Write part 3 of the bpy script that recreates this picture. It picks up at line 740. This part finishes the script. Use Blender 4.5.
--
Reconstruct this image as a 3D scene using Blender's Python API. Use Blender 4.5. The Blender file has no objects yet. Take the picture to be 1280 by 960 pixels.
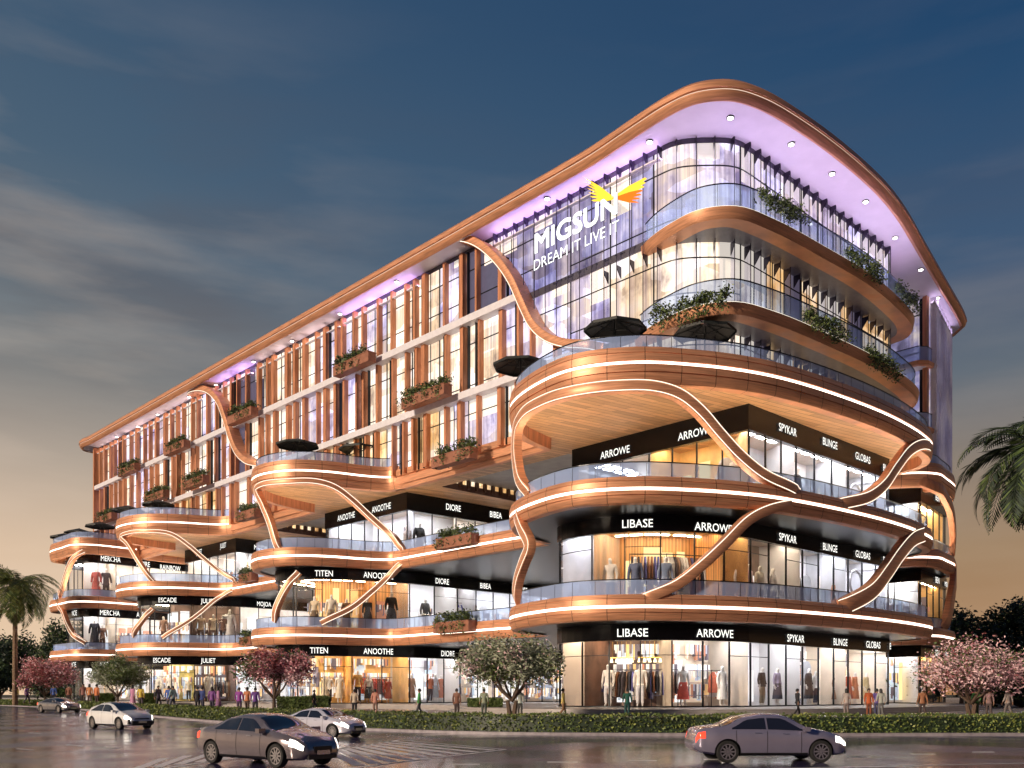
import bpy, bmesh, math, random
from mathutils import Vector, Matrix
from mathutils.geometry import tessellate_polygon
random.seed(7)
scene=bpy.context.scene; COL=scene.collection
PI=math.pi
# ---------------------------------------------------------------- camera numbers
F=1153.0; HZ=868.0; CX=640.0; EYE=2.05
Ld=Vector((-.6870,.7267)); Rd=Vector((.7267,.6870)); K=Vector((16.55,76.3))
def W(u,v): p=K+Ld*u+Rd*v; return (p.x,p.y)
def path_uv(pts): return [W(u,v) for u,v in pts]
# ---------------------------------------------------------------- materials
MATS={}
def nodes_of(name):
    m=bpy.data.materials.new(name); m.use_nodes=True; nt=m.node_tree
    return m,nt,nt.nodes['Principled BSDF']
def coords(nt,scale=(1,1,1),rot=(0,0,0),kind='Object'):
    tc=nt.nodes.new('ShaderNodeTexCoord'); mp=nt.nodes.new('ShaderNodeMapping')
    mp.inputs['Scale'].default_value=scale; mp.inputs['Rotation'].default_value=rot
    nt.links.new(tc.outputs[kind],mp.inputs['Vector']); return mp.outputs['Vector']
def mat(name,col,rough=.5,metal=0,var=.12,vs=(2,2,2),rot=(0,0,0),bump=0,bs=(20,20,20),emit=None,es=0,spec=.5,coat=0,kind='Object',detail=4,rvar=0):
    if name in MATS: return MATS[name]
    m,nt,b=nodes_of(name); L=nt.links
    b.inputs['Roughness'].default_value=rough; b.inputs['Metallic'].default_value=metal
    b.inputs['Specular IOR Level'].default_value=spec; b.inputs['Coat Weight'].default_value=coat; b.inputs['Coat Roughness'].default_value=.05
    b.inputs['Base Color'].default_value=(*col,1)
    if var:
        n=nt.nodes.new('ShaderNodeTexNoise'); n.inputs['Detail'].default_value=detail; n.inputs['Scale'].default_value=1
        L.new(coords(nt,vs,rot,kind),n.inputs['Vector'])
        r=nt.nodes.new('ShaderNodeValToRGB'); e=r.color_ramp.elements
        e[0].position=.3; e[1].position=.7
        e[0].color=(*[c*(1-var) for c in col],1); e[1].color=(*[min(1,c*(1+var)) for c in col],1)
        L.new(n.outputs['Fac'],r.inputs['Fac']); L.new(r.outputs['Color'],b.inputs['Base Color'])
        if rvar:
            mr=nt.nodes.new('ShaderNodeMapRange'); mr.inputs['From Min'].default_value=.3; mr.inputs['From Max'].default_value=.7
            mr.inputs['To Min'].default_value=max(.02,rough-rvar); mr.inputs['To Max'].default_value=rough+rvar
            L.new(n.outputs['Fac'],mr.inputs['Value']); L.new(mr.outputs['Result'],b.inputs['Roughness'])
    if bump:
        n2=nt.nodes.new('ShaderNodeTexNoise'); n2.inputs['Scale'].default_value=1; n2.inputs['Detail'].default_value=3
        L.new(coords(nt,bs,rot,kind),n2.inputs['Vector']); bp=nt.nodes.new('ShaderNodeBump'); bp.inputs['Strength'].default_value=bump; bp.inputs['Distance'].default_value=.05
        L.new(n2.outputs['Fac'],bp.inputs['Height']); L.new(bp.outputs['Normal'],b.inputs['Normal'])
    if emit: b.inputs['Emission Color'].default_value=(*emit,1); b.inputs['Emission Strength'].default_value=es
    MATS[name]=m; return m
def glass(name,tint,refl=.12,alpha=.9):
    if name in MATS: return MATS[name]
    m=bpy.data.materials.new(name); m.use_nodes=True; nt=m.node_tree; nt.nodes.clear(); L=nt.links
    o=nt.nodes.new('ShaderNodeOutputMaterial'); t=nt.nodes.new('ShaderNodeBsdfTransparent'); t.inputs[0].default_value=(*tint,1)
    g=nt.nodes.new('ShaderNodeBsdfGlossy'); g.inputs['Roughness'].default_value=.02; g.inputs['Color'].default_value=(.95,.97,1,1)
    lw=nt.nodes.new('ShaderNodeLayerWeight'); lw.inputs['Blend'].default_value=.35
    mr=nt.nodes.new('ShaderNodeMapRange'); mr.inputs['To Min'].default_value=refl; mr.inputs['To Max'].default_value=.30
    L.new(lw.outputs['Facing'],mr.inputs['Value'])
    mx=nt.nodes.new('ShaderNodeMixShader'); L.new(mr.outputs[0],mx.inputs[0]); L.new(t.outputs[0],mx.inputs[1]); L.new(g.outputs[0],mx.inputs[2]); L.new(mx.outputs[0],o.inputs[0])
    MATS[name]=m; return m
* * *
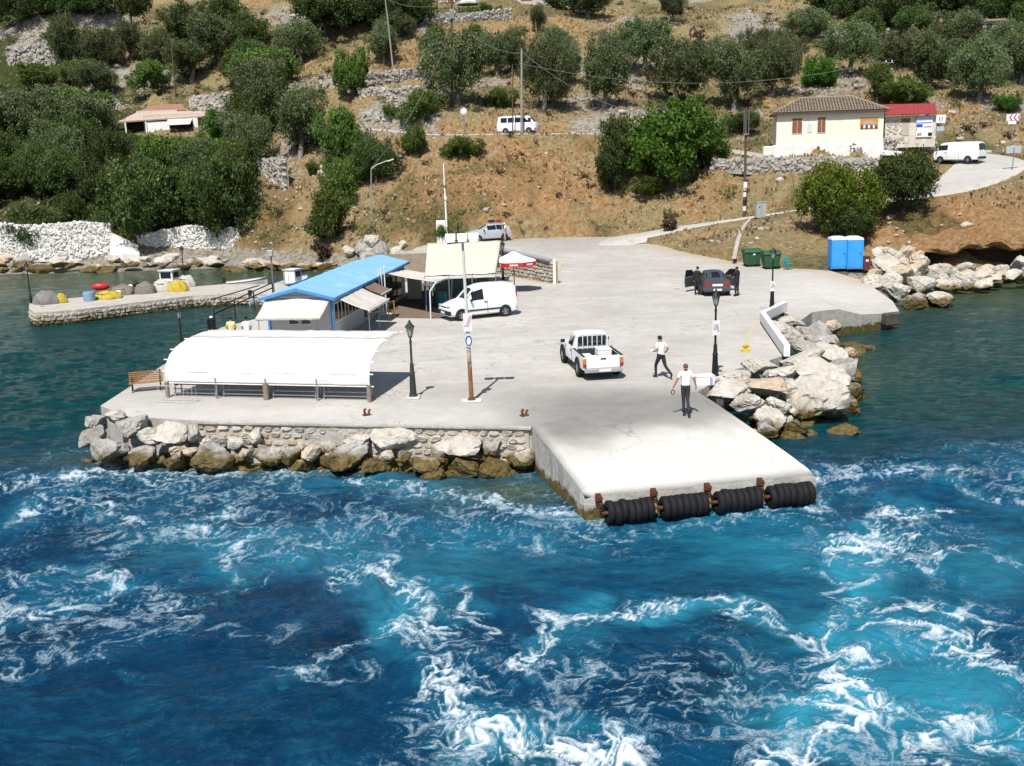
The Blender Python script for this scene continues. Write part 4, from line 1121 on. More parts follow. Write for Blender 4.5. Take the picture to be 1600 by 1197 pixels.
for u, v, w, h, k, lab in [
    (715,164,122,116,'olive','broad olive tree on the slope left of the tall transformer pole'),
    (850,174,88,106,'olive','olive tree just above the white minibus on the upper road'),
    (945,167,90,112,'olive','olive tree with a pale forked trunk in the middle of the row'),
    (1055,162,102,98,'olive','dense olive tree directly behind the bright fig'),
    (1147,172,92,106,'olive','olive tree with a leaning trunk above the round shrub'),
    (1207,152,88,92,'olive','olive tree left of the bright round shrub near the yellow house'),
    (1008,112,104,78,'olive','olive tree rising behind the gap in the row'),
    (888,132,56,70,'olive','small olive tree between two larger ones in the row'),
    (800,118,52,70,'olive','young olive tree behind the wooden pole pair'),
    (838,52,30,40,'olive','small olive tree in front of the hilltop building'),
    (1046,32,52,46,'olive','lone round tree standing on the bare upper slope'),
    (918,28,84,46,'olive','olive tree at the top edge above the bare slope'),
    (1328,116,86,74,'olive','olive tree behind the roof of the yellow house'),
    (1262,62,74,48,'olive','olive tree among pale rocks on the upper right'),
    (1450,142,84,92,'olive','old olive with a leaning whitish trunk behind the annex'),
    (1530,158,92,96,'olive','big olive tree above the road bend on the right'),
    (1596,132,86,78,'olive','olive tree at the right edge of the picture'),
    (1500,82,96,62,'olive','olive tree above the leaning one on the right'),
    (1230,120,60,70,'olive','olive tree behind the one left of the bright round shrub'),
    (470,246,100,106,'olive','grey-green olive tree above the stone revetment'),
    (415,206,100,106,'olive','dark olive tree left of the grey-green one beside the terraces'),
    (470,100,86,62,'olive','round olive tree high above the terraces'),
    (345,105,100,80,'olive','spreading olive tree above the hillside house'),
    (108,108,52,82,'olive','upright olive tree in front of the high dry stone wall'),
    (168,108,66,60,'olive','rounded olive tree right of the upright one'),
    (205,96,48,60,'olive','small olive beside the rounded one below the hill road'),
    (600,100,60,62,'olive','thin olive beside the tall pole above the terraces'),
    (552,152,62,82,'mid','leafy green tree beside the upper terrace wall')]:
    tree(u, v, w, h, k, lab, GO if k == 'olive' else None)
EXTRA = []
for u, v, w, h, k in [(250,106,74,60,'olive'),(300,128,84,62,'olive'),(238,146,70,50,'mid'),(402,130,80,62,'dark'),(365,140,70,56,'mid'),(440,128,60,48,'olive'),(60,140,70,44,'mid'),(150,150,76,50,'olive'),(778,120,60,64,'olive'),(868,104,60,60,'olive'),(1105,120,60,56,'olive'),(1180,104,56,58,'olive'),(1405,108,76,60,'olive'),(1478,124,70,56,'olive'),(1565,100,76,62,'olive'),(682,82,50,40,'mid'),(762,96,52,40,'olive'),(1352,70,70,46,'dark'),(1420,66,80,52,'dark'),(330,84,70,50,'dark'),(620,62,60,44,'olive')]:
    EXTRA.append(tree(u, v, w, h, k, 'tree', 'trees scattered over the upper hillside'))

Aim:
In the records above, locate the lines holding the word "script". Copy each of them.

Task solution:
Write part 3 of the bpy script that recreates this picture. It picks up at line 740. This part finishes the script. Use Blender 4.5.
The Blender Python script for this scene continues. Write part 4, from line 1121 on. More parts follow. Write for Blender 4.5. Take the picture to be 1600 by 1197 pixels.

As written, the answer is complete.